Entre personalidades estrangeiras, o apresentador também cita o britânico Stephen Fry e o criador da Wikipédia, Jimmy Wales: “Na era do fake news, a Wikipédia está se tornando um dos lugares de mais alto grau de confiabilidade das informações”

Os 60 anos de Marcelo Tas

O apresentador, que é casado com a atriz Bel Kowarick e pai de Luc, Clarice e Miguel, reflete sobre as seis décadas de vida completadas em 2019.

“Eu estaria mentindo se dissesse que é só mais um aniversário. As datas redondas chamam atenção para algo que a gente fica distraído, que é a passagem do tempo. Eu nunca tive a expectativa de chegar a essa idade. Meu único objetivo de vida até hoje relacionado a idade foi fazer 18 anos, porque eu queria ter carteira de motorista. O resto é lucro”, diz.

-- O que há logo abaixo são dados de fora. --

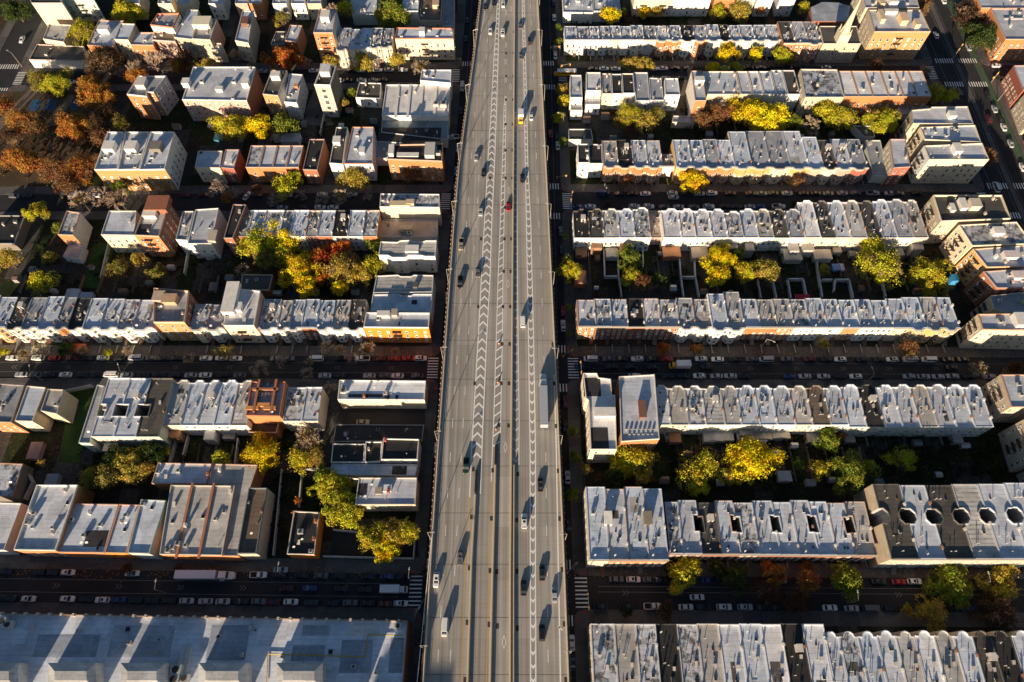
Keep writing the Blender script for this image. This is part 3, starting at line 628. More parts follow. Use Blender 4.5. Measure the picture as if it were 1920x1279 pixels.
HR = []
def row_house(row, k, n, x0, x1, yf, yb, H, roof, fac, front, back, street, nl=None, nr=None, opts={}):
    """one attached house; x0..x1, yf..yb world rectangle of its roof"""
    wd, dp = x1 - x0, yb - yf; g = .015; cx, cy = (x0 + x1) / 2, (yf + yb) / 2
    X = lambda s: -wd / 2 + g + (wd - 2 * g) * s; Y = lambda t: -dp / 2 + dp * t
    pts, tags = [], []
    def add(x, y, t): pts.append((x, y)); tags.append(t)
    add(X(0), Y(0), 'F')
    if front == 't':
        for s, o in ((.06, 0), (.2, 1.05), (.58, 1.05), (.72, 0)): add(X(s), Y(0) - o, 'F')
    add(X(1), Y(0), 'R')
    if nr:
        t0, t1, hw, ch = nr
        add(X(1), Y(t0), 'N')
        if ch: add(X(1) - hw * .55, Y(t0), 'N'); add(X(1) - hw, Y(t0) + hw * .55, 'N'); add(X(1) - hw, Y(t1) - hw * .55, 'N'); add(X(1) - hw * .55, Y(t1), 'N')
        else: add(X(1) - hw, Y(t0), 'N'); add(X(1) - hw, Y(t1), 'N')
        add(X(1), Y(t1), 'R')
    add(X(1), Y(1), 'B')
    if back == 't':
        for s, o in ((.94, 0), (.8, 1.1), (.42, 1.1), (.28, 0)): add(X(s), Y(1) + o, 'B')
    if back == 'r':
        for q in range(7):
            t = math.pi * q / 6; add(X(.5) + math.cos(t) * wd * .3, Y(1) + math.sin(t) * 1.5, 'B')
    add(X(0), Y(1), 'L')
    if nl:
        t0, t1, hw, ch = nl
        add(X(0), Y(t1), 'N')
        if ch: add(X(0) + hw * .55, Y(t1), 'N'); add(X(0) + hw, Y(t1) - hw * .55, 'N'); add(X(0) + hw, Y(t0) + hw * .55, 'N'); add(X(0) + hw * .55, Y(t0), 'N')
        else: add(X(0) + hw, Y(t1), 'N'); add(X(0) + hw, Y(t0), 'N')
        add(X(0), Y(t0), 'L')
    rn, fn = RC[roof][2], FC[fac][2]
    r = root('row_house', (cx, cy, 0), '%s-roofed %s row house, %s from left in the %s' % (rn, fn, nth(k + 1), row), 'row house', 'row houses in the ' + row)
    fc, brick, _ = FC[fac]; j = rnd.uniform(.82, 1.08); tn = rnd.uniform(-.05, .04); fc = (fc[0] * j, fc[1] * j * (1 + tn * .4), fc[2] * j * (1 + tn * 2.2)); wm = M_BRICK if brick else M_WALL
    hf = .85 if street == 'S' else .12; hb = .7 if street == 'N' else .15
    par = [{'F': hf, 'B': hb, 'L': .3, 'R': .3, 'N': .5}[t] for t in tags]
    if opts.get('par'): par = [max(p, opts['par']) for p in par]
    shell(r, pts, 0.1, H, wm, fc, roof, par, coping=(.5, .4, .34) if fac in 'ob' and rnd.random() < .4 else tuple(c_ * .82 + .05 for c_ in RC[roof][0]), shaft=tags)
    fr = (.72, .70, .64)
    # windows on the south face, following the bay
    for i, t in enumerate(tags):
        if t == 'F': put_windows(r, pts[i], pts[(i + 1) % len(pts)], 0, H, cols=None, frame=fr, pitch=2.0 if front is None else 1.7, fl=2.9 if H >= 8.6 else 3.1)
        if t in 'LR' and ((k == 0 and t == 'L') or (k == n - 1 and t == 'R')) and opts.get('side'): put_windows(r, pts[i], pts[(i + 1) % len(pts)], 0, H, frame=fr, pitch=3.2)
    if street == 'S':
        mb = MB(); base = [(p, q) for p, q in pts[:tags.index('R') + 1]]
        for a, b in zip(base, base[1:]):
            L = math.hypot(b[0] - a[0], b[1] - a[1])
            if L < .3: continue
            nx, ny = (b[1] - a[1]) / L, -(b[0] - a[0]) / L
            mb.hexa([(a[0], a[1], H - .1), (a[0] + nx * .12, a[1] + ny * .12, H - .1), (b[0] + nx * .12, b[1] + ny * .12, H - .1), (b[0], b[1], H - .1)][::-1],
                    [(a[0], a[1], H + .78), (a[0] + nx * .42, a[1] + ny * .42, H + .78), (b[0] + nx * .42, b[1] + ny * .42, H + .78), (b[0], b[1], H + .78)][::-1])
        link('cornice', mb.mesh('cornice', [M_TRIM]), r, color=(.62, .55, .45) if fac not in 'wl' else (.75, .72, .66))
        link('door', DOOR, r, (X(.86), Y(0) - .02, 1.5), color=rnd.choice([(.25, .06, .04), (.08, .05, .03), (.1, .14, .1), (.5, .48, .44)]))
        link('stoop', STOOP, r, (X(.86), Y(0) - .06, 0), color=rnd.choice([(.13, .09, .07), (.2, .19, .18), (.1, .08, .07), (.16, .08, .06)]))
    elif rnd.random() < .5:
        mb = MB(); e = rnd.uniform(2.2, 4.2); h = rnd.choice([2.9, 3.1, 5.6]) * min(1, H / 9)
        mb.box((X(rnd.uniform(.35, .6)), Y(0) - e / 2 - .03, 0.1), (wd * rnd.uniform(.5, .8), e, h)); link('rear_extension', mb.mesh('rear_extension', [M_WALL]), r, color=rnd.choice([(.4, .38, .35), (.3, .17, .1), (.5, .5, .48), (.28, .27, .26)]))
    HR.append(r)
    # roof furniture
    cc = rnd.choice([(.62, .6, .57), (.55, .5, .45), (.30, .16, .10)])
    for t in ((.2, .72) if rnd.random() < .6 else (.45,)):
        link('chimney', CHIM, r, (X(1) - .3, Y(t + rnd.uniform(-.06, .06)), H), sc=(.62, .8, rnd.uniform(.7, 1.1)), color=cc)
    if not nr: link('roof_hatch', HATCH, r, (X(rnd.uniform(.6, .76)), Y(rnd.uniform(.42, .6)), H), sc=.8, color=(.4, .38, .36))
    if rnd.random() < .75: link('skylight', SKYL, r, (X(rnd.uniform(.55, .72)), Y(rnd.uniform(.25, .36) if rnd.random() < .6 else .8), H), sc=.85, color=(.5, .49, .47))
    for q in range(rnd.randint(0, 2)): link('skylight', SKYL, r, (X(rnd.uniform(.25, .8)), Y(rnd.uniform(.12, .88) if not (nl or nr) else rnd.choice([.15, .3, .8, .88])), H), sc=rnd.uniform(.45, .7), color=rnd.choice([(.5, .49, .47), (.3, .12, .06), (.15, .14, .13)]))
    if rnd.random() < .3:
        mb = MB(); x0_, y0_ = X(rnd.uniform(.15, .3)), Y(rnd.uniform(.1, .3)); mb.tube((x0_, y0_, .18), (x0_ + wd * rnd.uniform(.1, .4), y0_, .18), .07, .07, 5); mb.tube((x0_, y0_, .18), (x0_, y0_ + dp * rnd.uniform(.05, .25), .18), .07, .07, 5); link('conduit', mb.mesh('conduit', [M_DARK]), r, (0, 0, H))
    if rnd.random() < .35 and not (nl or nr):
        mb = MB(); mb.box((X(rnd.uniform(.35, .6)), Y(rnd.uniform(.15, .85)), H), (wd * rnd.uniform(.2, .55), dp * rnd.uniform(.08, .3), .015)); link('roof_patch', mb.mesh('roof_patch', [ROOFM['silver']]), r, color=rnd.choice([(.06, .055, .05), (.74, .77, .8), (.74, .77, .8), (.3, .3, .3), (.42, .4, .36), (.12, .11, .1)]))
    for q in range(rnd.randint(2, 5)): link('vent_pipe', PIPE, r, (X(rnd.uniform(.2, .5)), Y(rnd.uniform(.12, .88) if not (nl or nr) else rnd.choice([.1, .2, .3, .8, .9])), H), sc=(1, 1, rnd.uniform(.7, 1.9)), color=(.6, .58, .55))
    if rnd.random() < .2: link('satellite_dish', DISH, r, (X(rnd.uniform(.15, .3)), Y(.07 if street == 'S' else .9), H), color=(.6, .6, .6))
    if rnd.random() < .16: link('air_conditioner', ACU, r, (X(.3), Y(rnd.uniform(.4, .7)), H), color=(.55, .55, .53))
    if roof in 'DK' and rnd.random() < .35 or rnd.random() < .06: link('stair_bulkhead', BULK, r, (X(.62), Y(.68), H), sc=(.8, .8, .85), color=(.5, .48, .45))
    return r

def row(name, xl, yf, yb, H, street, items, front=None, back=None, ref='f', notches=None, opts={}):
    """items 'x:roof:facade[:opt=..,..]', x = pixel of the house's right edge on the front (or back) roof line"""
    it = items.split(); n = len(it); prev = xl; wells = notches or {}; jz = rnd.uniform(-.1, .1)
    yfl, yfr = yf if isinstance(yf, tuple) else (yf, yf); ybl, ybr = yb if isinstance(yb, tuple) else (yb, yb)
    xr = float(it[-1].split(':')[0]); k = 0; out = []
    for j, s in enumerate(it):
        q = s.split(':'); x = float(q[0]); o = {}
        if len(q) > 3:
            for e in q[3].split(','):
                a, _, b = e.partition('='); o[a] = b or True
        if q[1] == '-': prev = x; continue
        h = H + float(o.get('H', 0)) + rnd.uniform(-.3, .3)
        u = ((prev + x) / 2 - xl) / max(1, xr - xl)
        f = float(o.get('yf', yfl + (yfr - yfl) * u)); b = float(o.get('yb', ybl + (ybr - ybl) * u)); rf = f if ref == 'f' else b
        X0, X1 = P(prev, rf, h)[0], P(x, rf, h)[0]; YF, YB = P(0, f, h)[1], P(0, b, h)[1] + (rnd.uniform(-.5, .5) if street == 'S' else rnd.uniform(-.15, .15))
        fr = 't' if 'b' in o else (None if 'nb' in o else front)
        row_house(name, k, n, X0, X1, YF, YB, h, q[1], q[2], fr, None if 'H' in o and float(o['H']) < -2 else back, street, wells.get(j - 1), wells.get(j), {**opts, **o})
        prev = x; k += 1; out.append(HR[-1])
    return out
row('top right terrace', 1059, 77, (50, 46), 8.6, 'S', '1082:S:w 1104:S:l 1124:S:w 1144:M:w 1165:S:c 1185:S:w 1208:S:w 1231:G:g 1256:S:o:b 1279:S:o:b 1303:K:w:b 1327:S:o:b 1352:S:w:b 1370:K:w:b 1391:S:g:b 1416:S:w:b 1439:S:g:b 1468:S:l:b', opts={'side': 1})
row('group left of the church', 1469, 83, 40, 10, 'S', '1492:D:o 1517:S:o 1540:G:o:b')
row('third right terrace', 1132, (313, 317), (263, 262), 9.2, 'S', '1160:X:o 1188:K:o 1215:S:o 1243:S:o 1268:G:w:H=-2.6,yb=290,nb 1298:S:y 1325:S:y 1352:G:o 1378:S:o 1411:S:y:yb=246,H=.6 1446:G:y:yb=246 1483:G:c:yb=246 1517:S:y:yb=247 1546:S:p:yb=256 1571:D:c 1599:S:p 1628:G:r', front='t')
row('fourth right terrace', 1077, 446, 397, 9.2, 'N', '1106:K:l 1133:D:l 1162:T:w 1191:S:w 1221:M:w:yb=395 1245:p:p:H=-4 1278:W:w 1306:W:w 1336:W:w 1365:S:w 1395:M:w:yb=401 1423:S:w 1452:T:l 1481:D:g 1510:G:w 1540:W:c:yb=381 1568:D:c:yb=381 1597:S:c:yb=381 1627:T:c:yb=381 1655:D:w:yb=381 1684:S:w:yb=379 1714:G:w:yb=379 1741:T:c:yb=380', back='t', opts={'side': 1})
row('fifth right terrace', 1083.5, (614, 617), (560.5, 562), 9.8, 'S', '1117:S:o 1148:M:b 1179:S:b 1209:K:b 1240:W:b 1274:S:b 1305:X:w:b 1336:X:w:b 1367:S:w:b,yb=549,yf=617,H=.4 1397:T:w:b,yb=549,yf=617,H=.4 1427:S:o 1458:T:o 1490:T:o 1521:M:w 1552:S:w 1582:S:w 1613:S:o 1645:S:w 1676:S:w 1707:S:c 1739:S:y:b,yb=556 1770:T:y:b,yb=556 1800:S:y:b,yb=556', opts={'side': 1})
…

Em seguida, continua: “O engraçado é que ainda não sei o que é ‘fazer 60’. Assim como não soube o que foi ‘fazer 20’, 30, 40, nem 50. Eu espero que eu descubra uma hora dessas”.

Futuros projetos de Tas

“Resolvi não topar mais televisão que me obrigue a ficar ‘preso’ numa grade”, contou Tas, que passou quase uma década fazendo programas ao vivo – embalando o CQC e o Papo de Segunda, na GNT.

“Entrei para o conselho de professores do IBMec há coisa de três anos. Com parceiros, comecei a desenhar cursos que explicam ou tentam oferecer ferramentas para as pessoas se atualizarem diante da mudança que estamos vivendo na comunicação”

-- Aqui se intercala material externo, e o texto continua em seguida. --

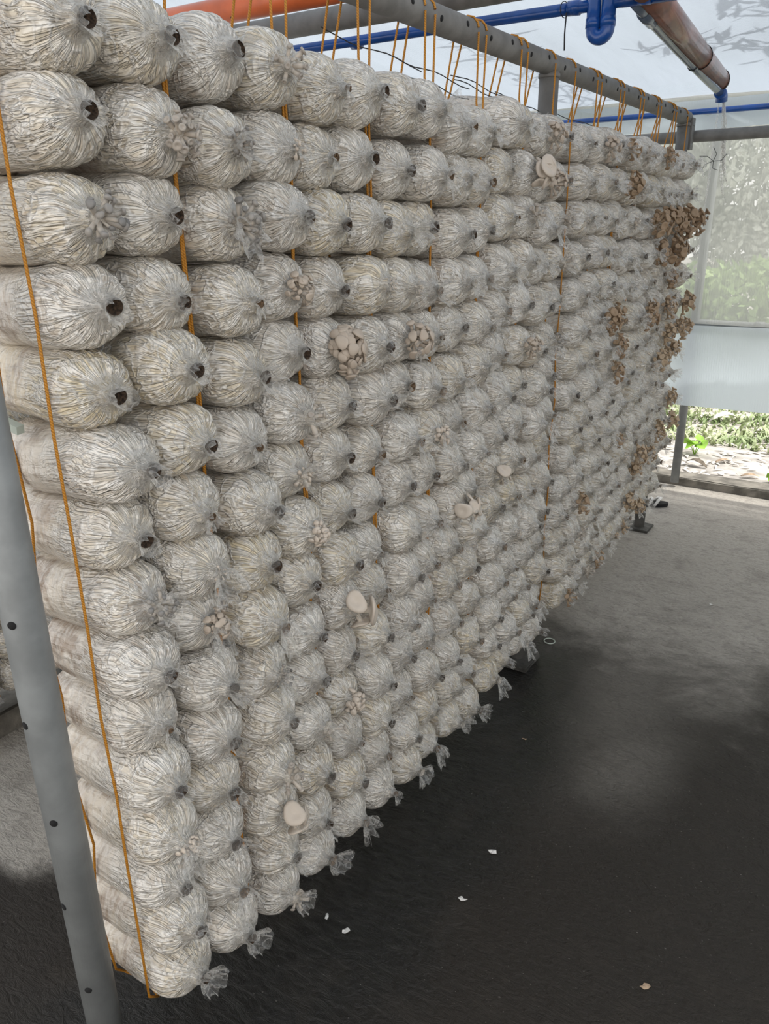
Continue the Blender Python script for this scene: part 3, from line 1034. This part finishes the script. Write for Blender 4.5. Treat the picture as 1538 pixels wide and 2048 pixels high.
# far end: many old tan bunches
for b in BAGS:
    if not b['feat'] and b['c'] >= 21:
        rr = b['row'] / b['rows']
        pr = 0.65 if 0.15 < rr < 0.32 else (0.55 if 0.42 < rr < 0.62 else 0.22)
        if RG.random() < pr:
            b['feat'].append(('brown', RG.uniform(0.8, 1.15) * (1.35 if 0.15 < rr < 0.32 else 1.0), 18))
    elif not b['feat'] and b['c'] >= 15 and RG.random() < 0.16:
        b['feat'].append((RG.choice(['brown', 'tube', 'button']), RG.uniform(0.7, 1.0), 12))

for b in BAGS:
    b['dist'] = (Vector(b['loc']) - CAM_POS).length
order = sorted(BAGS, key=lambda b: b['dist'])
for k, b in enumerate(order):
    b['single'] = k < 300

FAR = empty('mushroom_bag', (-0.955, 3.3, 0.2))
tag(FAR, 'farthest plastic-wrapped mushroom bags at the end of the rack', 'mushroom bag', 'mushroom bags on the rack', 'stuff')
far_bodies = []


def build_bag(b, idx):
    bm_, nk, mo, kd, tip = PROTO[b['proto']]
    root = empty('mushroom_bag', b['loc'], b['rot'])
    root.scale = (1, b['sy'], b['sz'])
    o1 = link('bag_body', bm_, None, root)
    o1.color = (min(1, b['tint'][0]), min(1, b['tint'][1]), 0, 1)
    link('plastic_neck', nk, None, root)
    what = {'open': 'open-mouthed mushroom bag', 'frill': 'frilly-necked mushroom bag', 'shut': 'pinched-neck mushroom bag'}[kd]
    if b['feat']:
        ck, sc_, n = b['feat'][0]
        add_cluster(root, tip, ck, idx, sc_, n)
        what = 'mushroom bag sprouting ' + CWORD[ck]
    else:
        link('bag_mouth', mo, None, root)
    row = 'top' if b['row'] == 1 else ('bottom' if b['row'] == b['rows'] else ORD[b['row']] + ' from top')
    tag(root, '%s, %s, %s column from near post' % (what, row, ORD[b['c']]), 'mushroom bag', 'mushroom bags on the rack')
    return root


def join_bags(name, bags, seed0):
    """the far bags, too small to pick apart: one mesh each for bodies and film"""
    VB, FB, VN, FN, VM, FM = [], [], [], [], [], []
    VC, FC = [], []
    for k, b in enumerate(bags):
        bm_, nk, mo, kd, tip = PROTO[b['proto']]
        Mx = Matrix.Translation(b['loc']) @ (Matrix.Rotation(b['rot'][2], 4, 'Z') @ Matrix.Rotation(b['rot'][1], 4, 'Y') @ Matrix.Rotation(b['rot'][0], 4, 'X')) @ Matrix.Diagonal((1, b['sy'], b['sz'], 1))
        for me, V_, F_ in ((nk, VN, FN), (mo, VM, FM)):
            b0 = len(V_)
            V_ += [Mx @ v.co for v in me.vertices]
            F_ += [tuple(b0 + i for i in p.vertices) for p in me.polygons]
        far_bodies.append((bm_, Mx, b))
        if b['feat']:
            ck, sc_, n = b['feat'][0]
            rg = random.Random(seed0 + k)
            for j in range(n):
                u = (j + 0.5) / n
                th = math.acos(1 - u * 0.95)
                az = j * 2.39996
                d = Vector((math.cos(th), math.sin(th) * math.cos(az), math.sin(th) * math.sin(az) + 0.1)).normalized()
                me = rg.choice(MUSH[ck])
                q = d.to_track_quat('Z', 'Y')
                Mm = Mx @ Matrix.Translation(Vector((tip[0] + 0.002, tip[1], tip[2])) + d * 0.006) @ q.to_matrix().to_4x4() @ Matrix.Scale(sc_ * rg.uniform(0.7, 1.25), 4)
                b0 = len(VC)
                VC += [Mm @ v.co for v in me.vertices]
                FC += [tuple(b0 + i for i in p.vertices) for p in me.polygons]
    return (VN, FN), (VM, FM), (VC, FC)


for k, b in enumerate(BAGS):
    if b['single']:
        build_bag(b, k)
rest = [b for b in BAGS if not b['single']]
(VN, FN), (VM, FM), (VC, FC) = join_bags('far', rest, 77)
FO = Vector(FAR.location)


def far_part(name, V, F, mat):
    me = mesh(name, [v - FO for v in V], F)
    o = link(name, me, mat, FAR)
    o['kind'] = 'stuff'
    return o


far_part('plastic_neck', VN, FN, 'film')
far_part('bag_mouth', VM, FM, 'mouth_tan')
far_part('mushroom_cluster', VC, FC, 'cap_brown')
for bm_, Mx, b in far_bodies:
    o = link('bag_body', bm_, None, FAR)
    o.matrix_local = Matrix.Translation(-FO) @ Mx
    o.color = (min(1, b['tint'][0] + 0.1), min(1, b['tint'][1]), 0, 1)
    o['kind'] = 'stuff'

# the next rack, glimpsed on the left past the near post
SECOND = []
for ci in range(23):
    for r in range(15):
        SECOND.append(dict(c=ci, row=15 - r, rows=15, loc=(-2.10 + RG.uniform(-0.01, 0.01), 0.80 + 0.127 * ci + (0.01 if ci > 1 else 0), 0.185 + 0.0545 + 0.109 * r),
                           rot=(RG.uniform(-0.1, 0.1), RG.uniform(-0.05, 0.05), RG.uniform(-0.06, 0.06)), sy=1.0, sz=1.0,
                           proto=RG.randrange(20), feat=[], tint=(max(0, RG.gauss(0.4, 0.2)), 0.1)))
srest = []
for b in SECOND:
    if b['row'] >= 12 and b['c'] < 4:
        bm_, nk, mo, kd, tip = PROTO[b['proto']]
        root = empty('mushroom_bag', b['loc'], b['rot'])
        o1 = link('bag_body', bm_, None, root)
        o1.color = (min(1, b['tint'][0]), b['tint'][1], 0, 1)
        link('plastic_neck', nk, None, root)
        link('bag_mouth', mo, None, root)
        rowt = 'bottom' if b['row'] == 15 else ORD[16 - b['row']] + ' from bottom'
        tag(root, 'mushroom bag on left-hand rack behind near post, %s, %s column' % (rowt, ORD[b['c'] + 1]), 'mushroom bag', 'mushroom bags on the left rack')
    else:
        srest.append(b)
SR = empty('mushroom_bag', (-2.10, 0.8, 0.45))
tag(SR, 'remaining mushroom bags of the left-hand rack hidden behind the near rack', 'mushroom bag', 'mushroom bags on the left rack', 'stuff')
for b in srest:
    for me in PROTO[b['proto']][:1]:
        o = link(me.name.split('.')[0], me, None, SR, Vector(b['loc']) - Vector(SR.location), b['rot'])
        o['kind'] = 'stuff'
for ci, yy in enumerate((0.735, 0.995, 1.26)):
    tag(tube('twine_loop', [(-2.12, yy, 1.95), (-2.055, yy, 1.7), (-2.055, yy, 0.5), (-2.055, yy, 0.185), (-2.09, yy + 0.01, 0.175), (-2.17, yy + 0.01, 0.175), (-2.17, yy, 0.5), (-2.17, yy, 1.7), (-2.12, yy, 1.95)],
             0.0028, 'rope', None, 8), 'orange twine of the left-hand rack, %s from the near end' % ORD[ci + 1], 'twine', 'twine loops on the left rack')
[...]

“Estou começando o ano 2020 fazendo o que eu gosto, que é ser professor”, diz o apresentador, que também oferecerá um curso em português na plataforma espanhola Domestika.

“Hoje o que me interessa muito é como aperfeiçoar a comunicação, e isso passa pela educação. Como ajudar professores a melhorarem a ciência da comunicação com esses alunos de tempos tão acelerados”, continua Tas.

Marcelo Tas também se revela “animado” para a temporada do Provocações em 2020: “Ano que vem vou me dedicar mais ainda ao Provocast podcast do programa. Já temos um desenho de convidados e até um cenário novo.”

“Tem um livro que eu estou devendo que vou ter que ‘parir’ no ano que vem. Prefiro nem falar para não dar uruca. Está travado faz três anos, agora avancei”, conta.

Tas também conta que tem vontade de voltar ao teatro, e cita a peça Zap, o Resumo da Ópera, de 1999, que considera “uma das melhores coisas que fez na vida”.

“E ainda quero fazer. É um projeto que está no meu horizonte. Tem sempre um maestro que descobre a existência do Zap e quer remontar. Estou muito a fim de remontar. Espero que papai do céu me dê essa chance ainda!”, conta Tas.

‘O que é a vida?’

Tas encerra a entrevista com uma frase de Abujamra, na qual se baseou para aceitar a apresentação do Provocações: “‘O que é a vida? A vida é minha. Eu estrago ela como quiser’. Me sinto muito agradecido por chegar aos 60”.